Etika Politik adalah filsafat moral tentang dimensi politis
kehidupan manusia. Bidang pembahasan dan metode etika politik. Pertama etika
politik ditempatkan ke dalam kerangka filsafat pada umumnya. Kedua dijelaskan
apa yang dimaksud dengan dimensi politis manusia. Ketiga dipertanggungjawabkan
cara dan metode pendekatan etika politik terhadap dimensi politis manusia itu.
sejak abad ke-17 filsafat mengembangkan pokok-pokok etika
politik seperti:
Ø Perpisahan antara kekuasaan gereja dan
kekuasaan Negara
Ø Kebebasan berpikir dan beragama (Locke)
Ø Pembagian kekuasaan (Locke, Montesquie)
Ø Kedaulatan rakyat (Rousseau)
Ø Negara hokum demokratis/republican (Kant)

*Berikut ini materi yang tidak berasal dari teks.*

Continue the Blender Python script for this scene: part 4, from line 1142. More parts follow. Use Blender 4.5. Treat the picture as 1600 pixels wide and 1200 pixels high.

Ø Hak-hak asasi manusia (Locke, dsb)
Ø Keadilan sosial
Etika Politik
Etika politik tidak dapat dipisahkan dengan subjek sebagai
pelaku etika yaitu manusia. Oleh karena itu etika politik berkait dengan bidang
pembahsan moral. Hal ini berdasarkan kenyataan bahwa pengertian moral
senantiasa menunjuk kepada manusia sebagai subjek etika.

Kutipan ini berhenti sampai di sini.